There was a time, back before professional wrestling became the ‘roided up, sleazed out spectacle it is today – it was more or less family entertainment. As late as the early 1980s, before the WWE became the 800-lb. gorilla it is today, fathers and sons could still take in a big time wrestling promotion at the local middle school.
It is a cliché to say things were simpler in the old days, but in the often deliberately murky world of professional wrestling, things really were simpler. There were good guys and bad guys. The bad guys always cheated. The good guys played by the rules and, more often than not, won out. It was the way we want things to be. That’s partially why the formula worked so well for so long.
Of course it was all for show. For the longest time, though the industry would never admit that, it was an open secret to any observer with two eyes and a lick of sense.
We must admit to feeling a little nostalgic when the minor league wrestling show came to Medomak Valley High School last Friday. From all accounts it was a family event and a good time was had by all, as it should have been for a school fundraiser.

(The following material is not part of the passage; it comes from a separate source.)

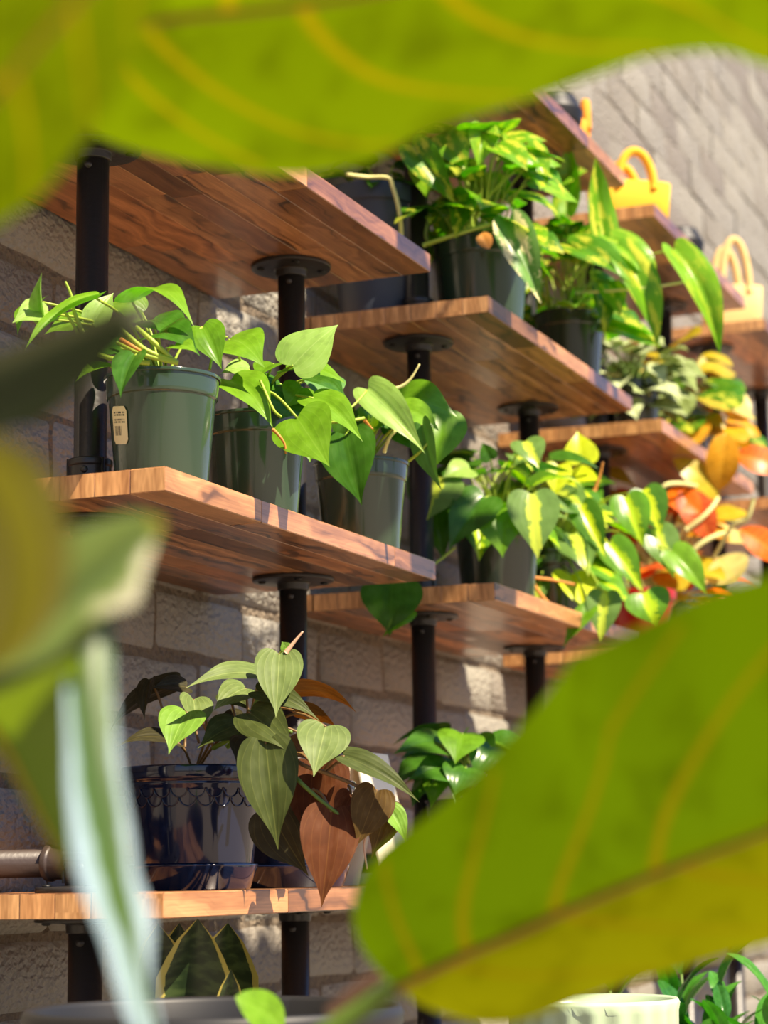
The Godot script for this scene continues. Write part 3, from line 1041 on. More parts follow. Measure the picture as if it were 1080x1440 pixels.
	stem_part(q, [spot(-230, 760, 0.583), spot(-180, 640, 0.55), spot(-120, 590, 0.48)], 0.003, 0.002, M.stem_dark, "petiole")
	stem_part(q, [spot(-230, 1050, 0.59), spot(-150, 1020, 0.6), spot(-60, 960, 0.59)], 0.003, 0.002, M.stem_dark, "petiole")
	stem_part(q, [spot(-230, 1060, 0.59), spot(-180, 1020, 0.62), spot(-140, 985, 0.643)], 0.003, 0.002, M.stem_dark, "petiole")
	stem_part(q, [spot(-230, 980, 0.59), spot(-180, 900, 0.62), spot(-130, 880, 0.644)], 0.003, 0.002, M.stem_dark, "petiole")
	stem_part(q, [spot(-230, 920, 0.59), spot(-60, 820, 0.65), spot(112, 860, 0.681)], 0.003, 0.002, M.stem_dark, "petiole")

func middle_pots() -> void:
	var h := 0.1
	var grp := "green nursery pots on the middle shelf"
	# ---- first pot
	var a := thing("potted_philodendron", "heart-leaf philodendron in the green plastic pot with a price sticker, nearest on the middle shelf", "potted plant", Vector3(1.667, MID, 0.222), grp)
	nursery_pot(a, 0.0518, h, M.green_pot)
	var lab := Image.create(64, 96, false, Image.FORMAT_RGB8)
	lab.fill(Color(0.93, 0.86, 0.68))
	rng.seed = 4
	for row in [14, 20, 32, 38]:
		for x in range(8, 56):
			if rng.randf() < 0.62:
				lab.fill_rect(Rect2i(x, row, 1, 4), Color(0.2, 0.18, 0.15))
	for x in range(8, 40):
		if rng.randf() < 0.5:
			lab.fill_rect(Rect2i(x, 50, 1, 24), Color(0.15, 0.14, 0.12))
	var lm := mat(Color.WHITE, 0.6)
	lm.albedo_texture = ImageTexture.create_from_image(lab)
	var v := PackedVector3Array()
	var uv := PackedVector2Array()
	var face := atan2(-(EYE.z - 0.222), EYE.x - 1.667)
	for j in 9:
		for i in 9:
			var u := i / 8.0 - 0.5
			var t := j / 8.0 - 0.5
			# rounded corners
			var cut := maxf(absf(t) - 0.38, 0.0)
			var uu := u * (1.0 - 2.2 * cut)
			var y := 0.0515 + t * 0.034 + uu * -0.003
			var r := 0.0418 + 0.0075 * (y / 0.08) + 0.0005
			var an := face + (uu * 0.021 - 0.044) / 0.047 * -1.0 * -1.0
			v.append(Vector3(cos(an) * r, y, -sin(an) * r))
			uv.append(Vector2(1.0 - (u + 0.5) if false else u + 0.5, 0.5 - t))
	part("price_sticker", grid_mesh(v, uv, 9, 9), lm, a, "cream price sticker with printed lines and barcode")
	var c := Vector3(1.667, MID + h * 0.92, 0.222)
	var d := 1.86
	hero(a, "heart", [64, 448, d], [59, 383, d - 0.02], [-.5, .2, 1], 24, M.leafpale, 0.06, 0.9, 0.02, c, M.stem)
	hero(a, "heart", [68, 440, d], [17, 455, d - 0.02], [-.2, 0.5, .8], 52, M.leafpale, 0.1, 0.4, 0.03, c, M.stem)
	hero(a, "heart", [136, 420, d], [34, 492, d - 0.05], [-.4, .75, .45], 34, M.lime, 0.08, 0.3, 0.02, c, M.stem)
	hero(a, "heart", [56, 424, d + .03], [24, 470, d], [-.6, .3, .8], 40, M.lime2, 0.1, 0.3, 0.03, c, M.stem)
	px_stem(a, [[118, 470, d], [105, 440, d], [100, 415, d], [92, 396, d]], 0.0022, 0.0009, M.stem, "new_shoot", "rolled pale shoot")
	px_stem(a, [[110, 470, d], [98, 448, d], [84, 434, d], [70, 440, d]], 0.0013, 0.0013, M.stem, "stem")
	hero(a, "heart", [130, 455, d + .03], [160, 412, d + .05], [0, .3, 1], 36, M.leafpale, 0.05, 0.4, 0.02, c, M.stem)
	hero(a, "heart", [118, 452, d + .05], [62, 470, d + .04], [0, .8, .6], 44, M.lime, 0.05, 0.3, 0.02, c, M.stem)
	hero(a, "heart", [186, 425, d + .06], [273, 462, d - .02], [.25, .75, .55], 58, M.lime, 0.2, 0.2, 0.03, c, M.stem)
	hero(a, "heart", [222, 470, d + .02], [281, 500, d - .03], [.1, .6, .8], 62, M.leafdark, 0.16, 0.2, 0.03, c, M.stem)
	hero(a, "heart", [215, 450, d + .06], [262, 488, d + .03], [.2, .6, .7], 60, M.leafdark, 0.16, 0.2, 0.03, c, M.stem)
	hero(a, "heart", [190, 500, d - .03], [170, 560, d - .055], [-.35, .35, .85], 44, M.leafdark, 0.08, 0.5, 0.02, c, M.stem)
	hero(a, "heart", [156, 516, d], [106, 538, d - .03], [-.1, .85, .5], 30, M.lime, 0.1, 0.3, 0.02, c, M.stem)
	hero(a, "heart", [170, 490, d], [118, 500, d], [-.1, .8, .5], 50, M.leafdark, 0.1, 0.3, 0.02, c, M.stem)
	hero(a, "heart", [245, 487, d - .02], [277, 497, d - .04], [.1, .7, .6], 34, M.lime, 0.1, 0.3, 0.02, c, M.stem)
	hero(a, "heart", [285, 460, d + .1], [312, 520, d + .08], [.1, .2, 1], 48, M.lime2, 0.1, 0.3, 0.02, c, M.stem)
	hero(a, "heart", [150, 470, d + .05], [100, 480, d + .05], [-.1, .7, .6], 60, M.lime2, 0.1, 0.3, 0.02, c, M.stem)
	hero(a, "heart", [200, 440, d + .1], [150, 430, d + .1], [0, .7, .6], 60, M.lime, 0.1, 0.3, 0.02, c, M.stem)
	for s in [[[170, 462], [205, 492], [247, 508]], [[165, 482], [200, 498], [250, 510]], [[192, 460], [215, 480], [240, 504]], [[128, 495], [160, 505], [210, 510]]]:
		px_stem(a, [[s[0][0], s[0][1], d - .01], [s[1][0], s[1][1], d - .02], [s[2][0], s[2][1], d - .01]], 0.0019, 0.0026, M.stem, "stem")
	px_stem(a, [[170, 478, d - .02], [188, 488, d - .025], [204, 497, d - .02]], 0.0024, 0.001, M.root, "sheath")
	# ---- second pot
	var b := thing("potted_philodendron", "heart-leaf philodendron with one bright lime leaf hanging over its green pot, middle of the three", "potted plant", Vector3(1.858, MID, 0.222), grp)
	nursery_pot(b, 0.0518, h, M.green_pot)
	c = Vector3(1.858, MID + h * 0.92, 0.222)
	d = 2.03
	hero(b, "heart", [412, 514, d], [476, 457, d + .02], [-.15, .45, .9], 70, M.leafpale, 0.06, 0.1, 0.02, c, M.stem)
	hero(b, "heart", [404, 520, d + .03], [487, 541, d], [.1, .8, .5], 46, M.lime, 0.12, 0.2, 0.03, c, M.stem)
	hero(b, "heart", [325, 535, d], [384, 602, d - .05], [.2, .55, .8], 64, M.lime, 0.14, 0.3, 0.02, c, M.stem)
	hero(b, "heart", [418, 588, d - .05], [464, 657, d - .10], [-.15, .25, 1], 82, M.lime, 0.06, 0.15, 0.02, [null, spot(352, 548, d - .02)][1], M.stem)
	hero(b, "heart", [322, 478, d], [372, 517, d - .04], [.1, .6, .8], 74, M.lime, 0.15, 0.1, 0.02, c, M.stem)
	hero(b, "heart", [440, 560, d], [510, 620, d - .05], [.15, .55, .8], 52, M.lime, 0.1, 0.2, 0.02, c, M.stem)
	hero(b, "heart", [452, 530, d + .08], [462, 575, d + .05], [.3, .4, .9], 56, M.leafgrey, 0.1, 0.2, 0.02, c, M.stem)
	hero(b, "heart", [395, 540, d + .05], [360, 560, d + .03], [-.1, .6, .8], 60, M.leafdark, 0.1, 0.2, 0.02, c, M.stem)
	hero(b, "heart", [410, 560, d + .03], [395, 590, d + .02], [.1, .5, .8], 60, M.leafdark, 0.1, 0.2, 0.02, c, M.stem)
	hero(b, "heart", [385, 512, d + .05], [360, 535, d + .02], [-.3, .6, .8], 40, M.lime2, 0.1, 0.3, 0.02, c, M.stem)
	hero(b, "heart", [425, 545, d + .03], [402, 575, d + .02], [0, .5, .8], 44, M.lime2, 0.1, 0.3, 0.02, c, M.stem)
	hero(b, "heart", [350, 520, d + .03], [310, 526, d + .02], [-.1, .7, .6], 40, M.leafpale, 0.1, 0.3, 0.02, c, M.stem)
	hero(b, "heart", [430, 620, d + .05], [436, 650, d + .03], [.2, .3, .9], 40, M.lime2, 0.1, 0.3, 0.02, c, M.stem)
	hero(b, "heart", [440, 530, d + .05], [487, 560, d + .02], [.2, .6, .7], 40, M.leafdark, 0.1, 0.3, 0.02, c, M.stem)
	px_stem(b, [[384, 604, d - .07], [392, 612, d - .075], [400, 624, d - .075], [402, 638, d - .075]], 0.0018, 0.0008, M.root, "aerial_root", "orange-brown aerial root")
	px_stem(b, [[366, 535, d - .03], [384, 575, d - .05], [395, 586, d - .06]], 0.0014, 0.0014, M.stem, "stem")
	px_stem(b, [[295, 520, d - .02], [300, 490, d], [303, 478, d], [320, 474, d]], 0.0014, 0.001, M.stem, "stem")
	# ---- third pot
	var e := thing("potted_philodendron", "heart-leaf philodendron with a long dark hanging leaf, farthest of the three green pots", "potted plant", Vector3(2.121, MID, 0.222), grp)
	nursery_pot(e, 0.0518, h, M.green_pot)
	c = Vector3(2.121, MID + h * 0.92, 0.222)
	d = 2.28
	hero(e, "heart", [486, 612, d - .07], [509, 711, d - .10], [-.2, .2, 1], 74, M.leafdark, 0.06, 0.25, 0.03, c, M.stem)
	hero(e, "heart", [518, 548, d - .02], [598, 638, d - .06], [-.25, .65, .7], 50, M.leafpale, 0.08, 0.3, 0.02, c, M.stem)
	hero(e, "heart", [594, 598, d - .03], [622, 690, d - .05], [-.75, .3, .6], 42, M.leafgrey, 0.05, 0.3, 0.02, c, M.stem)
	hero(e, "heart", [556, 566, d + .05], [644, 588, d + .02], [.1, .6, .75], 76, M.lime2, 0.15, 0.2, 0.03, c, M.stem)
	hero(e, "heart", [618, 580, d + .06], [604, 668, d + .03], [.2, .2, 1], 72, M.lime2, 0.1, 0.2, 0.03, c, M.stem)
	hero(e, "heart", [560, 575, d], [618, 606, d - .02], [.1, .65, .7], 50, M.lime, 0.12, 0.2, 0.03, c, M.stem)
	hero(e, "heart", [530, 578, d - .02], [521, 614, d - .05], [0, .4, .9], 46, M.bras0, 0.06, 0.4, 0.02, c, M.stem)
	hero(e, "heart", [548, 580, d + .04], [500, 590, d + .03], [0, .6, .8], 60, M.leafdark, 0.1, 0.2, 0.03, c, M.stem)
	hero(e, "heart", [562, 590, d + .06], [590, 640, d + .04], [.1, .4, .9], 60, M.leafdark, 0.1, 0.2, 0.03, c, M.stem)
	hero(e, "heart", [500, 575, d + .1], [470, 620, d + .08], [-.2, .4, .9], 60, M.leafdark, 0.1, 0.2, 0.03, c, M.stem)
	px_stem(e, [[548, 548, d - .02], [565, 543, d - .02], [578, 532, d - .02], [590, 512, d - .02]], 0.0022, 0.0010, M.stem_pale, "new_shoot", "pale rolled shoot")
	px_stem(e, [[464, 594, d - .08], [490, 592, d - .08], [512, 588, d - .07]], 0.0016, 0.0018, M.stem, "stem")
	px_stem(e, [[470, 588, d - .08], [495, 572, d - .07], [515, 550, d - .05]], 0.0013, 0.0013, M.stem, "stem")
	px_stem(e, [[512, 590, d - .07], [520, 600, d - .06], [524, 603, d - .06]], 0.002, 0.001, M.root, "aerial_root", "orange-brown aerial root")
	px_stem(e, [[540, 636, d - .03], [548, 615, d - .04], [560, 603, d - .04]], 0.0022, 0.0016, M.stem_pale, "stem")
	px_stem(e, [[575, 648, d - .03], [590, 636, d - .04], [606, 618, d - .04]], 0.0018, 0.0014, M.stem, "stem")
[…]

One thing we are learning this year is that life doesn’t play by the rules. Like pro rasslin’, we sort of always knew that but it is still something hard to admit.
This morning a family from Jefferson is clustered in Boston while a 10-year-old boy receives treatment for significant burn injuries. Their regular life is suspended until their young one is out of danger. That is as it should be, but it is still not fair.
Starting with a Bremen family’s tragedy in early January, and moving right along to the accident yesterday in Jefferson, so far this seems to be a particularly dark year for Lincoln County families.
In keeping with our 2010 theme of setting the example locally for the rest of the country to follow, for the rest of this year, let’s celebrate families and put the welfare of children first. Let’s make this Lincoln County’s year of the child. That’s the way it should be.